§ 34. If a governor or a magistrate takes the property of a soldier, plunders a soldier, or hires out a soldier, has defrauded a soldier in a suit before a sheik, or takes the present which the king has given to a soldier, that governor or magistrate shall be put to death.

§ 35. If a man buys the cattle or sheep which the king has given to a soldier, he shall forfeit his money.

§ 36. One shall not sell the field, garden, or house of a soldier, constable, or tax-collector.

§ 37. If a man has bought the field, garden, or house of a soldier, constable, or tax-collector, his tablet shall be broken, he shall forfeit his money; the field, house, or garden shall return to its owner.

§ 38. A soldier, constable, or tax-collector shall not deed to his wife or daughter the field, house, or garden, which is his perquisite, nor shall he assign them for debt.

§ 39. A field, garden, or house which he has purchased and possesses he may deed to his wife or daughter, or may assign for debt.

§ 40. A priestess, merchant, or other creditor may purchase his field, garden, or house.
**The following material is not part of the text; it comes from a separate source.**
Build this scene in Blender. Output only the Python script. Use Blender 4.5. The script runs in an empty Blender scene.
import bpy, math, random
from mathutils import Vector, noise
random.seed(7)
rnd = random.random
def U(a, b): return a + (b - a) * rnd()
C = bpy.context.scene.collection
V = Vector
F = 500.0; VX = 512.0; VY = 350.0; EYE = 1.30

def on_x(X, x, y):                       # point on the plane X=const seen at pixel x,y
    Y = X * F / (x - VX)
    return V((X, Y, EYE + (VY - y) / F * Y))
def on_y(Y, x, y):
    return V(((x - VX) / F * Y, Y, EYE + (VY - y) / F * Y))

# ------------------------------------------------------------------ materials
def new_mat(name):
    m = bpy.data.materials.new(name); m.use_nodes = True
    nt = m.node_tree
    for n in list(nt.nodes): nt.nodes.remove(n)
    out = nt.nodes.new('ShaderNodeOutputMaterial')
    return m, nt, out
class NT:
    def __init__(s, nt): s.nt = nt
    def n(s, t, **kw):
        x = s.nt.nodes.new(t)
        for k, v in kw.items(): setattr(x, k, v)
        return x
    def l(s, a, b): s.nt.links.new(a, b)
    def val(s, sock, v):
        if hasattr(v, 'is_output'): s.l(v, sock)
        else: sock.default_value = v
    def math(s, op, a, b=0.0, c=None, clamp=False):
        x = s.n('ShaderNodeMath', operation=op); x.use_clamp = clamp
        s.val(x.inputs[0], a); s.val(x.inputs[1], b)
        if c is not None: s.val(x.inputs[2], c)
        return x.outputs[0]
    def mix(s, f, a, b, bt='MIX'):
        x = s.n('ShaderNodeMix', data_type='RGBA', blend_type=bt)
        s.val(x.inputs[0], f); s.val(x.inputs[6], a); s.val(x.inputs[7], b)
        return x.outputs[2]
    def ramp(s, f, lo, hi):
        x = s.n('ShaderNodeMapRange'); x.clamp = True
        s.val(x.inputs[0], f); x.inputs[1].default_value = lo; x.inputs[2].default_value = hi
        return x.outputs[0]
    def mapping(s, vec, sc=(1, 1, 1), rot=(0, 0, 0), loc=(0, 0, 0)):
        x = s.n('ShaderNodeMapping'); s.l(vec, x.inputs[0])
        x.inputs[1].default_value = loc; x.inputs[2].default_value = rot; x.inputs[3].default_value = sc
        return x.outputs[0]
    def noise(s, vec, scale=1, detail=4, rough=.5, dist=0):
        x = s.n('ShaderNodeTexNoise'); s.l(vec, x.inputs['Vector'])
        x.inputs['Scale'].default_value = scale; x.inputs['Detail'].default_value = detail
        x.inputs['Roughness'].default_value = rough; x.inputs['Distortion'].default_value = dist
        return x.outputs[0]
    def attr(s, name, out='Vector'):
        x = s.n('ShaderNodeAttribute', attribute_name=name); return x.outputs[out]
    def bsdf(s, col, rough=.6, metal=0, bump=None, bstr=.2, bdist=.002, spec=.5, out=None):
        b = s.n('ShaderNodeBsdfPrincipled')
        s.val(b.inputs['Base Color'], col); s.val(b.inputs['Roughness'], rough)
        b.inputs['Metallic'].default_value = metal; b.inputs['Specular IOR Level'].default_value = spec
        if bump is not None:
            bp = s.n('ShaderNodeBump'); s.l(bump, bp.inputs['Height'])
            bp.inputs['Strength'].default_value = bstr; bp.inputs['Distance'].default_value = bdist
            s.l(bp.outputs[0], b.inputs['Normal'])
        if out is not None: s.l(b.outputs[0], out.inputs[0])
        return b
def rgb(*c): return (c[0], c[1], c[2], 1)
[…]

The purchaser shall conduct the business of the field, garden, or house which he has purchased.

§ 41. If a man has bargained for the field, garden, or house of a soldier, constable, or tax-collector and has given sureties, the soldier, constable, or tax-collector shall return to the field, house, or garden, and the sureties which were given him he shall keep.

No such officers as these are mentioned in the laws of the Old Testament, though some of them appear in earlier times in the records of Babylonia. The tax-collectors mentioned here remind us of Solomon’s tax-collectors mentioned in 1 Kings 4:7, ff.